Section 2.10: This is a very important section, because some proofs of important theorems (such as Bezout's Theorem) are proved by counting dimensions of certain vector spaces, and by comparing them via short exact sequences. So although the exercises may be tiresome and formal doing all of them is very important (Fulton sometimes uses results from those exercises without explicitly referring to them all over the book).
Section 2.11: This is material used in Chapter 8, so you might skip it on your first read.
Lastly a word on the exercises scattered throughout the text: Fulton uses a whole lot of those exercises in the main text. Most of the time he is giving an explicit reference. But the result of some exercises might prove extremely helpful in solving other exercises, and Fulton may or may not tell you which of the results is important in solving this exercise. So you should really at least try to do all of them. Otherwise you won't get the best of the book and you will have to settle for much less.
Hope I could help you. And any criticism (in particular of experts of algebraic geometry) is of course very much welcome.
Here are a few options:
Real Algebraic Geometry by Bochnak, Coste and Roy.
This seems to be the standard reference for Real Algebraic Geometry. Most of the chapters(at least the first 5) should be accessible with a bit of work. Later chapters will require a bit more background.
Introduction to the Real Spectrum by P.L. Clark
This gives an overview of some of the ideas behind real algebraic geometry. It starts by defining what ordering of rings are and how they connect to geometry. Moves on something called the real spectrum of a ring together to results related to it.
Introduction to Real Algebra by T.Y. Lam
This is one my favorites intro papers. It is clearly written and presents the material well. It is a bit dated but I like how it treats the Real Spectrum. Might be a bit too advanced, specially if you have never seen scheme theoretic approach to algebraic geometry.

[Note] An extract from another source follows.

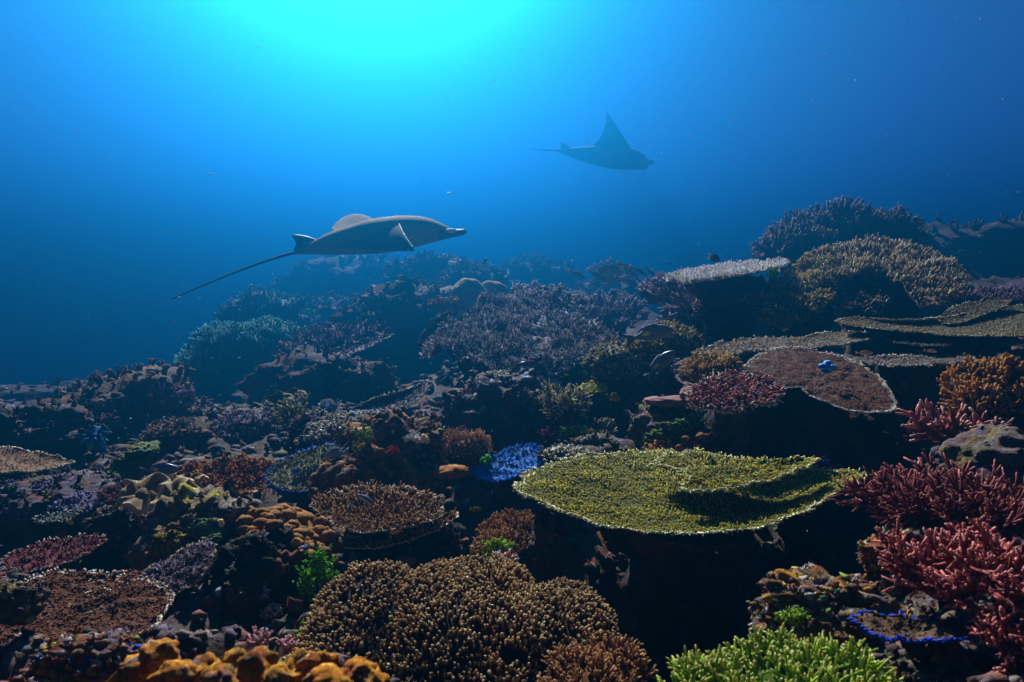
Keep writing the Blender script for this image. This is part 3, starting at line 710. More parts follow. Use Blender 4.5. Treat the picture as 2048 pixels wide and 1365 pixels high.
table('table_coral', 'small red-brown table coral with white branch tips', [(1380,798),(1395,775),(1430,757),(1480,750),(1530,762),(1560,785),(1545,805),(1500,815),(1450,822),(1410,819),(1385,810)], 2.45, '7c3018', 'e8d4c0', pitch=15, cup=0.02,
      spacing=0.0115, ln=0.03, r=0.0042, rim=(0.007, 0.024, 0.0048, 0.3, 2), lod=1, sides=5, lean=1.1, lo=0.8, hi=1.0, foot=(0.06, 0.12), seed=4, fork=1, plate_col='6a2c18')
table('table_coral', 'two-tier bowl of brown table coral with a small orange fish over its lip', [(628,1012),(690,990),(770,982),(840,992),(886,1012),(878,1035),(850,1055),(790,1068),(720,1073),(670,1060),(645,1040)], 2.12, '583a22', 'a88c66', pitch=9, cup=0.16,
      spacing=0.0088, ln=0.022, r=0.0028, rim=(0.006, 0.013, 0.0026, 0.4, 2), rimcol='e0ccb0', lean=0.5, foot=(0.06, 0.14), seed=5, lo=0.55,
      tiers=[([(676,1086),(730,1070),(800,1058),(850,1045),(900,1022),(919,1026),(892,1048),(835,1073),(765,1091),(705,1096)], -0.03, 9, 0, -0.015)])
table('table_coral', 'pale green plate coral with vivid blue fringe left of the orange-flanked boulder', [(533,965),(541,940),(570,920),(620,900),(662,890),(690,905),(695,935),(672,962),(640,978),(600,986),(560,980)], 2.5, '6a6a4c', '9ea888', pitch=24, cup=0.04,
      spacing=0.010, ln=0.010, r=0.0028, rim=(0.0045, 0.012, 0.0032, 0.3, 3), rimcol='0860f0', foot=(0.05, 0.1), seed=6, plate_col='6a6a50', bumps=0.004,
      tiers=[([(592,950),(615,938),(636,936),(634,944),(612,956),(596,958)], -0.01, 30, 0, 0.02)])
table('table_coral', 'bright blue-tipped plate coral just left of the green table coral', [(938,945),(968,934),(990,915),(1030,895),(1070,892),(1088,906),(1080,930),(1050,946),(1010,961),(970,961)], 2.65, '2862b4', '2c7cff', pitch=20, roll=-6, cup=0.04,
      spacing=0.0095, ln=0.006, r=0.003, rim=(0.006, 0.012, 0.0034, 0.3, 3), rimcol='0860f0', foot=(0.05, 0.1), seed=7, lo=0.5, hi=1.0, plate_col='2860a0', bumps=0.004)
table('table_coral', 'thin grey bowl-shaped plate with white rim in the dim middle distance', [(700,824),(760,800),(820,782),(851,771),(846,795),(818,814),(775,826),(725,830)], 3.7, '4a464c', '6e6c70', pitch=20, cup=0.16, spacing=0.016, ln=0.010, r=0.004, rim=(0.008, 0.014, 0.005, 0.3, 2), rimcol='c8d0c4', foot=(0.05, 0.1), seed=8)
table('table_coral', 'far mauve plate with pale edge reaching out from the left slope', [(578,714),(600,704),(650,706),(700,692),(785,672),(745,694),(690,715),(640,728),(600,726)], 5.8, '5a4a56', '8a8090', pitch=14, cup=0.08, spacing=0.028, ln=0.02, r=0.007, rim=(0.016, 0.026, 0.008), rimcol='a8a8b0', foot=(0.1, 0.3), seed=9)
table('table_coral', 'purple ragged shelf coral behind the far mauve plate', [(560,700),(600,672),(660,660),(730,655),(780,664),(740,680),(680,694),(610,704)], 6.2, '4a3040', '74586c', pitch=12, cup=0.05, spacing=0.04, ln=0.05, r=0.01, rim=(0.03, 0.04, 0.010), foot=(0.15, 0.4), seed=10, bumps=0.08)
table('table_coral', 'pale cream table coral standing clear at eye level on the right rise', [(1333,561),(1372,548),(1440,536),(1510,528),(1570,524),(1562,538),(1500,550),(1430,562),(1370,569)], 4.5, 'c4bc9c', 'ffffff', pitch=7, cup=0.03, spacing=0.017, ln=0.034, r=0.0052, rim=(0.011, 0.03, 0.0065, 0.5, 3), rimcol='fffbe4', foot=(0.18, 0.34), seed=11, lo=0.1, hi=0.7)
table('table_coral', 'long grey-green plate just behind the brown white-edged plate', [(1388,714),(1440,692),(1520,680),(1600,678),(1660,670),(1746,668),(1738,682),(1680,693),(1600,702),(1500,708),(1430,718)], 3.3, '5c5040', '8c8068', pitch=4, cup=0.04, spacing=0.013, ln=0.006, r=0.004, rim=(0.007, 0.016, 0.0048, 0.2, 2), rimcol='d4ceb0', foot=(0.1, 0.2), seed=12)
table('table_coral', 'thin grey plate jutting right behind the brown white-edged plate', [(1672,712),(1760,716),(1840,711),(1936,714),(1938,724),(1850,733),(1770,733),(1715,727)], 3.05, '544a42', '82786c', pitch=4, cup=0.03, spacing=0.013, ln=0.006, r=0.004, rim=(0.007, 0.014, 0.0046, 0.2, 2), rimcol='c8c4b4', foot=(0.1, 0.18), seed=13)
table('table_coral', 'wide olive plate layered along the right edge under the tan arch', [(1672,650),(1720,642),(1800,648),(1900,640),(2000,620),(2110,616),(2110,668),(2000,681),(1900,680),(1800,671),(1725,661)], 3.7, '4e4630', '7e7654', pitch=6, cup=0.05, spacing=0.013, ln=0.006, r=0.005, rim=(0.009, 0.016, 0.0052, 0.2, 2), rimcol='b8b090', foot=(0.14, 0.3), seed=14)
table('table_coral', 'smaller olive plate stacked above the wide olive plate at right', [(1880,646),(1905,618),(1950,606),(2015,602),(2012,614),(1965,632),(1920,650)], 3.95, '4a422e', '766e50', pitch=12, cup=0.05, spacing=0.013, ln=0.006, r=0.005, rim=(0.010, 0.014, 0.005), rimcol='9a9478', foot=(0.1, 0.2), seed=15)
table('table_coral', 'pale-edged tan plate cut by the left edge of the picture', [(-90,950),(-90,905),(0,897),(70,908),(146,926),(112,938),(50,947)], 3.0, '6a5034', '7e6444', pitch=7, cup=0.05, spacing=0.016, ln=0.004, r=0.004, rim=(0.005, 0.010, 0.005, 0.1, 2), rimcol='d8d8b4', foot=(0.1, 0.25), seed=16, sheet_edge='b0a070')
table('table_coral', 'dark red plate with frosted edge at the left edge', [(6,1138),(22,1110),(80,1088),(150,1076),(212,1078),(180,1106),(125,1130),(60,1143)], 2.0, '4c1c1c', '6e2e2c', pitch=9, cup=0.06, spacing=0.011, ln=0.008, r=0.003, rim=(0.005, 0.010, 0.0028, 0.3, 2), rimcol='c0a8a0', foot=(0.08, 0.2), seed=17)
table('table_coral', 'small oval grey-violet plate leaning over the big brown plate', [(268,1172),(300,1136),(350,1106),(400,1084),(426,1084),(427,1115),(402,1155),(362,1181),(310,1187)], 1.72, '584a4c', '948894', pitch=22, roll=-8, cup=-0.02, spacing=0.0062, ln=0.007, r=0.0022, rim=(0.004, 0.007, 0.0022, 0.3, 2), rimcol='cabca8', foot=(0.05, 0.1), seed=18)
table('table_coral', 'big flat brown plate with small white-rimmed ledges at bottom left', [(-110,1370),(-90,1230),(10,1190),(65,1160),(120,1145),(200,1150),(285,1157),(345,1192),(322,1240),(288,1270),(240,1282),(180,1302),(100,1342),(30,1372),(-40,1390)], 1.42, '4a2a1a', '5c3826', pitch=10, cup=0.04, spacing=0.0056, ln=0.0024, r=0.003, rim=(0.0038, 0.006, 0.0023, 0.3, 2), rimcol='dac8b0', foot=(0.12, 0.3), seed=19, plate_col='4a2a1a', bumps=0.006, bfreq=8,
      tiers=[([(183,1168),(200,1158),(215,1160),(214,1172),(195,1176)], -0.02, 14, 0, 0.012), ([(240,1172),(262,1150),(285,1152),(280,1172),(255,1178)], -0.02, 14, 0, 0.014), ([(178,1200),(205,1188),(222,1190),(220,1200),(190,1206)], -0.06, 14, 0, 0.012), ([(143,1226),(175,1216),(208,1218),(200,1230),(160,1232)], -0.09, 14, 0, 0.012), ([(-30,1300),(10,1272),(40,1266),(36,1284),(0,1302)], -0.1, 14, 0, 0.012)])
table('table_coral', 'ochre scalloped plate with coarse knobs between cream leather coral and blue-fringed plate', [(350,950),(385,928),(440,920),(500,913),(546,928),(541,966),(503,989),(468,981),(452,962),(438,984),(398,986),(372,968)], 2.75, '6a3612', 'b8742e', pitch=24, cup=-0.03, spacing=0.013, ln=0.013, r=0.0045, rim=(0.007, 0.012, 0.004, 0.2, 2), rimcol='c89048', foot=(0.08, 0.12), seed=20, lod=1, sides=5, bumps=0.02)
table('table_coral', 'thin plate with a vivid blue edge at the bottom right', [(1703,1243),(1722,1226),(1800,1238),(1890,1244),(1988,1262),(1940,1276),(1850,1284),(1770,1277),(1730,1262)], 1.2, '4e3a2a', '6a5a48', pitch=4, cup=0.05, spacing=0.009, ln=0.004, r=0.0022, rim=(0.0034, 0.008, 0.0026, 0.2, 3), rimcol='0450f0', foot=(0.05, 0.09), seed=21)
table('table_coral', 'fan-shaped pale plate beside the open tan thicket coral', [(1160,885),(1175,862),(1190,843),(1215,838),(1232,848),(1226,868),(1205,884),(1180,892)], 3.0, '55503c', 'a09a78', pitch=38, cup=0.04, spacing=0.012, ln=0.013, r=0.0035, rim=(0.009, 0.016, 0.0038, 0.2, 2), rimcol='ccc6a4', foot=(0.05, 0.1), seed=22)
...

Real Algebraic Sets by M. Coste
Not sure if this is an intro to the subject but it gives a quick overview of semi-algebraic and real algebraic sets and discusses some topological ideas related to it. For example, how in low-dimension we can characterize real algebraic sets.
algorithmic approach:
Introduction to Semi-algebraic geometry by M. Coste.
Semi-algebraic geometry is often used as a synonym for real algebraic geometry. This gives you a quick intro together with some of its computational tools.
Algorithms in Real Algebraic Geometry by Basu, Pollack and Roy
Similar in spirit to the above, but a lot more comprehensive. Contains a lot of the background material. See also a more recent online version for updates and fixes.
Remark:
You might not be find a complete linear path to learning geometry. I am not sure if this is 100% sound advice but just get stuck in. If you then find some material which you haven't encountered you can take a small detour.
Best Answer
I can only recommend these lecture notes by Andreas Gathmann. He starts with the classical theory of zero sets and motivates basically all definitions and results by examples or heuristics. After recalling/introducing the classical theory he continues with sheaves and schemes in the same way up to chern classes at the end, which makes these notes one of the best sources to start studying algebraic geometry with (at least imo). What I also like is that they are not too big. For example, the rising sea by Ravi Vakil is also very good, but contains a lot more information and hence needs more time to study through it.
Moreover, since quite many people use these lecture notes point you will probably also be able to find hints or solutions to the exercises if needed. Otherwise you can of course also just make another post here.